Tuesday, May 20, 2008

Homebirth advocates and unsolicited advice

Many homebirth advocates, subtly and not so subtly, denigrate other women under the guise of "giving advice". These selfless souls (at least that's how they view themselves) care about other women so much that they must share their wisdom, experiences and recommendations. Then they are shocked, shocked when other women (correctly interpreting the advice as a put down) resent their efforts to "educate".

The nature of unsolicited advice is described perfectly in this article on personal development:
Unsolicited advice is what you get when you give someone who isn't listening, counseling they didn't ask for, offering recommendations you probably aren't even following yourself. [Or, as is often in the case of homebirth advocates, "advice" that isn't even factually correct.]
Why do people give unsolicited advice? The author recognizes that some people give unsolicited advice in a genuine desire to help. However, the other reason that people give unsolicited advice is to feed their own ego:
... The ego needs external validation to survive. While some people give unsolicited advice out of a genuine desire to help, others do so to validate their own point of view.

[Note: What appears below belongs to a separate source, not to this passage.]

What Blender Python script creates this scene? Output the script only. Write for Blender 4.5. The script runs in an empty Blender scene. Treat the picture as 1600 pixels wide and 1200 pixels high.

This kind of advice is often given to people you don't know really well, or given about a subject you've just started learning and are looking to feel smarter about by giving other newbies advice. In both cases, you are motivated not so much by helping the other person as by needing to be right. This type of unsolicited advice is particularly common on internet discussion forums, where keyboard jockeys, armed with borrowed wisdom, engage in lengthy flame wars about the One True Way to do something.
People respond negatively to ego driven advice, and they often respond negatively to well meaning advice. This is not a personality flaw on their part; it is an indication that they do not want and do not appreciate unsolicited advice.
Ego-driven advice is always a bad thing. But when you're genuinely motivated to help a friend or family member, unsolicited advice can be okay in microscopic doses. If you begin to feel resentful towards the other person though, because they keep complaining, never take your advice, and only sink further into spiritual debt, that's a hint that you've gone too far.
Homebirth advocates need to be honest with themselves about giving unsolicited advice. Unsolicited advice about homebirth and "natural" childbirth, particularly advice given to strangers, is all about homebirth advocates' need to boost their own self-esteem at the expense of other women. It is, as I have said repeatedly, about the need to feel superior to other mothers. All the protestations of selflessness and caring do not obscure this fact.

When homebirth advocates find themselves giving unsolicited advice, particularly advice that is met with resentment, they need to stop blaming other for failing to "appreciate" them, and start asking themselves why they need to validate their own choices by insisting that others make the same choices.